What we’re currently doing is essentially this:

return i{
id: value >= threshold ? "above" : "below"
}];

Zapier thinks it’s a new object when the ID changes, but once Zapier has seen both IDs (“above” and “below”) then it stops triggering. We can append the current date to the ID so it triggers once a day at least, but ideally we’d like to only trigger on transitions (i.e. crossing above or below the threshold).

For the best user experience my first suggestion would be executing this logic in the app, and surfacing the event as a subscription webhook, rather than trying to manage state within your Zapier integration.  Sounds like you’ve identified a valuable use case for your users - “notify me when a value changes beyond X amount”.  Hook events are ideal for this kind of use case and make it easy for the user to consume it.  

 


I certainly understand why that’s your first suggestion but I’d also like to know what your second suggestion is :relaxed:

I’d prefer to get things working without having to change our services or API. I’m ok with the latency of a polling-based trigger, if we can get it working that way, since it’d let us build out our connector more easily.

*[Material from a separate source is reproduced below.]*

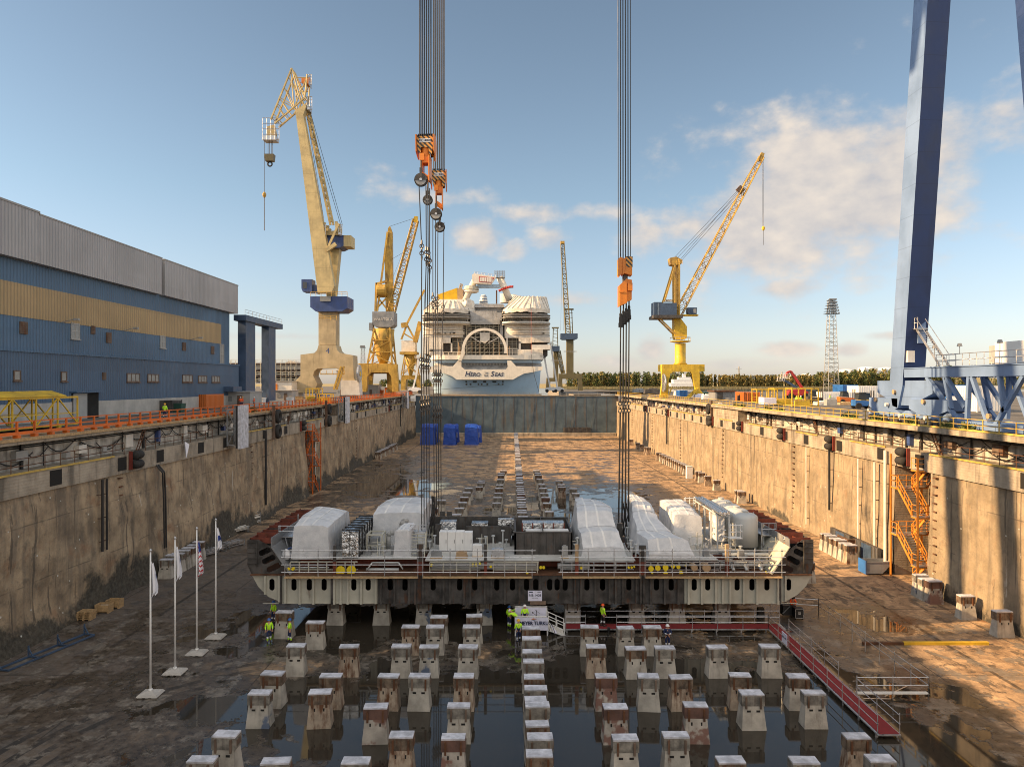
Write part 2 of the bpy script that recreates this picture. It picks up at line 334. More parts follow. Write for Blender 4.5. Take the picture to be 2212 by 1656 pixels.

z.cursor sounds like it’s used to store some information between calls for pagination purposes. Can that be repurposed to store other values between runs?


@robotmiller This is a great use case for `z.cursor`! It provides a simple way to store dada per-zap. 

A couple of notes:

  • values are only stored for ~ an hour. This is plenty of time normally (since cursor’s primary use is paging) but your app should handle a cache miss gracefully
  • all values are stored as strings, so make sure to re-cast to a number when you do z.cursor.get() to make sure your math comparisons work as expected
  • Sounds like you’re just storing a number so you won’t hit this, but there’s a size limit as well, so don’t try to store full objects or anything. It’s designed for strings < 250 characters total.

 


@xavdid thanks! I was able to get it working!!

Two other things to note:

  • I also had to pass a string into the set() call. Passing a number would cause an error.
  • I had to put await before the get() and set() calls. It was obvious I should’ve needed that on the get call, but skipping it for the set() made the zap complete but not show the error caused by passing in a number.